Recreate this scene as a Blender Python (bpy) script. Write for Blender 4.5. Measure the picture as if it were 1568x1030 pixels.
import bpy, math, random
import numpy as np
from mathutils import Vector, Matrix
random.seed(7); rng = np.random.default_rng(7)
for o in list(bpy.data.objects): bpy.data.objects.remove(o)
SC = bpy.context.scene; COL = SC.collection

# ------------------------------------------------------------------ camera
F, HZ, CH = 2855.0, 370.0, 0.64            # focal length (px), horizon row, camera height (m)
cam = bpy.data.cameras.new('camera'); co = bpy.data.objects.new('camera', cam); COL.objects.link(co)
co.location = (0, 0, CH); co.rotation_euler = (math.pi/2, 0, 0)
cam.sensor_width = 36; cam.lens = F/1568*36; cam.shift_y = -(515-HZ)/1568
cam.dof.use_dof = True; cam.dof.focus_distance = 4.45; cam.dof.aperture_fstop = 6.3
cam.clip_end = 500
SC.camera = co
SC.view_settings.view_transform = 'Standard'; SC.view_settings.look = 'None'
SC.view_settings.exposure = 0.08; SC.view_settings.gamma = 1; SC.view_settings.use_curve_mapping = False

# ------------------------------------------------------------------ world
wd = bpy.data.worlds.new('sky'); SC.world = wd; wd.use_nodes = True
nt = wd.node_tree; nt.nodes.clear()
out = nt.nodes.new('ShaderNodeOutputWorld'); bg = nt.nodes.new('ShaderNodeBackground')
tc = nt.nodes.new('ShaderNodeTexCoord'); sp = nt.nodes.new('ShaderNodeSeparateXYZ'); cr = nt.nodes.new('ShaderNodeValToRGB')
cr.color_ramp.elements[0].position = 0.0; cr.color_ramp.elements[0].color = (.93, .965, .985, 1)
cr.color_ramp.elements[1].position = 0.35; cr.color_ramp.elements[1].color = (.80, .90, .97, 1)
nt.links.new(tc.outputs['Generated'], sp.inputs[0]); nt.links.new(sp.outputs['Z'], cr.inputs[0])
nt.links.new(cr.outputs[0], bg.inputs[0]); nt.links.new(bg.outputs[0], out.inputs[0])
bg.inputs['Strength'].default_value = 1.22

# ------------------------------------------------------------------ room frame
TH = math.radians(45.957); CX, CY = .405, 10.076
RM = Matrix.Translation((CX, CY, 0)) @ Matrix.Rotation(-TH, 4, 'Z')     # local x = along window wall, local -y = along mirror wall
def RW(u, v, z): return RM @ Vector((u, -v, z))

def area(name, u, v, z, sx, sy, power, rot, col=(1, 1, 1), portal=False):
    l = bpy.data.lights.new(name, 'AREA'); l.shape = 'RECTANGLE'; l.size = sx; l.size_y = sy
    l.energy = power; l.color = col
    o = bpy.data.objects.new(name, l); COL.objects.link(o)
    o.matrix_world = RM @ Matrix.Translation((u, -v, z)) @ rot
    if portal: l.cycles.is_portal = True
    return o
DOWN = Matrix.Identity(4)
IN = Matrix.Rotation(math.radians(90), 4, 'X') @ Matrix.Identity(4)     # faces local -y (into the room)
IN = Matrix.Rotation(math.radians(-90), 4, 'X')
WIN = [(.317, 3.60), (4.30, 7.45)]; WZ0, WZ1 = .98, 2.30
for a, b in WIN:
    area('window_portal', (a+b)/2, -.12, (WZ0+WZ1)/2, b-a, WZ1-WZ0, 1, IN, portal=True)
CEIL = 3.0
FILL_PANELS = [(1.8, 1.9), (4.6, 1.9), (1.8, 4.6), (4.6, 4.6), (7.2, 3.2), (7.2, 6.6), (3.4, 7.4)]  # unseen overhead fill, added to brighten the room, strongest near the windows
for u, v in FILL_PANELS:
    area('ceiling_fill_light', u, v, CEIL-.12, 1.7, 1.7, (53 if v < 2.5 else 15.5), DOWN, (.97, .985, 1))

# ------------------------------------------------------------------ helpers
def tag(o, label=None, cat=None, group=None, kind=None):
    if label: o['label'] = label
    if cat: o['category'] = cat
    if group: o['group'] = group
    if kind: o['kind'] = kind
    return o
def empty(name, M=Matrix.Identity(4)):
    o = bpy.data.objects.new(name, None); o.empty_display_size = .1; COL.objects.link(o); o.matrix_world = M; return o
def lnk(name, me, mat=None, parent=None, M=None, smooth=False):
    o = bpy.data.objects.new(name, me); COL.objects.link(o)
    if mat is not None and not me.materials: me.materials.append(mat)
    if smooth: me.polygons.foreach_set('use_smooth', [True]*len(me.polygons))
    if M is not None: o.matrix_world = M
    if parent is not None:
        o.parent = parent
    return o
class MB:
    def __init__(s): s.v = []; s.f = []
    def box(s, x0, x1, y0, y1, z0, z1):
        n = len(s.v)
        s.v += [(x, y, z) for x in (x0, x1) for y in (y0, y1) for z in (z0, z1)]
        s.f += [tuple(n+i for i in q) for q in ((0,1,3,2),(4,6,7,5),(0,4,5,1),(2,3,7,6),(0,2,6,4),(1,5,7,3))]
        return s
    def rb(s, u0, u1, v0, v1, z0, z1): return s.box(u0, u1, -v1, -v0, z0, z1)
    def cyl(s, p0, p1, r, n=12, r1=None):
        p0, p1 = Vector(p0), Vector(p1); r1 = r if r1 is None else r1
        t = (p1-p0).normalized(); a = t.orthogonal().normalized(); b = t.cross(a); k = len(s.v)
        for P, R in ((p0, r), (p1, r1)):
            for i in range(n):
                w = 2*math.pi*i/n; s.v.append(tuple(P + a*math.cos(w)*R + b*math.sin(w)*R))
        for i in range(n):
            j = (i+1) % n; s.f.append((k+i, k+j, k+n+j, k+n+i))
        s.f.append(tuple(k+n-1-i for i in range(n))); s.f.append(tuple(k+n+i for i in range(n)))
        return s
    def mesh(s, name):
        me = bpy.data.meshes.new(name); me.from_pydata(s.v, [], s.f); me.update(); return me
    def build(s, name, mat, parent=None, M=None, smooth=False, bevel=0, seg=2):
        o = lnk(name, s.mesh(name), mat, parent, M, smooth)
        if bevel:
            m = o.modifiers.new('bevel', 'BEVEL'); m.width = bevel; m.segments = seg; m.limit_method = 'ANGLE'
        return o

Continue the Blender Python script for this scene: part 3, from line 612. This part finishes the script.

● ● ● ● ●

AIM: Stopping at the line containing "SC.view_settings.exposure = 0.08;", please repeat exactly every line from the very start of the entries, that line included, and nothing more.

OUTPUT:
Recreate this scene as a Blender Python (bpy) script. Write for Blender 4.5. Measure the picture as if it were 1568x1030 pixels.
import bpy, math, random
import numpy as np
from mathutils import Vector, Matrix
random.seed(7); rng = np.random.default_rng(7)
for o in list(bpy.data.objects): bpy.data.objects.remove(o)
SC = bpy.context.scene; COL = SC.collection

# ------------------------------------------------------------------ camera
F, HZ, CH = 2855.0, 370.0, 0.64            # focal length (px), horizon row, camera height (m)
cam = bpy.data.cameras.new('camera'); co = bpy.data.objects.new('camera', cam); COL.objects.link(co)
co.location = (0, 0, CH); co.rotation_euler = (math.pi/2, 0, 0)
cam.sensor_width = 36; cam.lens = F/1568*36; cam.shift_y = -(515-HZ)/1568
cam.dof.use_dof = True; cam.dof.focus_distance = 4.45; cam.dof.aperture_fstop = 6.3
cam.clip_end = 500
SC.camera = co
SC.view_settings.view_transform = 'Standard'; SC.view_settings.look = 'None'
SC.view_settings.exposure = 0.08; SC.view_settings.gamma = 1; SC.view_settings.use_curve_mapping = False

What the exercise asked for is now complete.